So far, the Matra programme has been successful as a flexible programme in supporting the democratisation process in Central and Eastern Europe. Hundreds of small and medium sized projects contributed positively to social transformation albeit on a limited scale. Although the overall impact has been limited, a fair number of projects have contributed in a positive way to create new forms of co-operation between the government, the private sector and the civil society through a more customer-oriented method. These projects are called ‘diamonds’ because of their great potential to sparkle, as opposed to dull ‘coals’ - referring to the relative small amount of projects assessed as unsatisfactory or poor. Factors explaining these positive results have to be found in the favourable circumstances in the receiving countries, where at the time of the investigation, a true desire to change things took place amongst the growing civil society and parts of the government. The goal-oriented character of the programme, a good relationship between partner organisations and a realistic approach on planning the programme, are some other explanatory factors.
Relevance
Some 78 percent of the evaluated projects have succeeded in addressing key social transformation issues, in line with the objective of enhancing the citizens’ involvement in the shaping of society. The ambition level of the projects must be constantly adapted to changing transformation needs.
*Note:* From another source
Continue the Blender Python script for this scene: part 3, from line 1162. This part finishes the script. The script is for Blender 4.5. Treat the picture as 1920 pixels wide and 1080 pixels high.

Matra’s demand-oriented approach has proved to be suitable to identify these changing needs.
Effectiveness
As most project objectives were realistic and down-to-earth, 88 percent of the larger Matra projects and 95 percent of the KAP projects reached their planned outputs as well as their project objectives, or can be expected to do so.
Sustainability
Many Matra partner organisations are well established, have good human capacity and show a clear willingness to change. Due to the involvement of their staff in project formulation, the sustainability of project results is assured in more than half the programme. Given the context of technical cooperation projects, this result can be regarded as rather positive. The sustainability however can be undermined by external factors. The economic crisis in the Russian Federation e.g. has a negative effect on financial sustainability, as it makes partner organisations more dependent upon foreign funding to cover operational costs.
Efficiency
The average budget of NLG 400.000 is not very high for this type of projects. The contributions of local partners, both in terms of human capital and financial resources, have kept the budgets of most projects quite limited. Some of the twinning projects were particularly efficient. Yet in 38 percent of the evaluated projects time delays, budget overruns, and high fees for consultants decreased the efficiency to unsatisfactory levels. Especially international training projects were not very efficient.
Transparency
The information flows between the project partners was satisfactory, although the Central and East European partners were not always well informed about all budget aspects of the project. Only in a few cases lack of transparency resulted in implementation problems.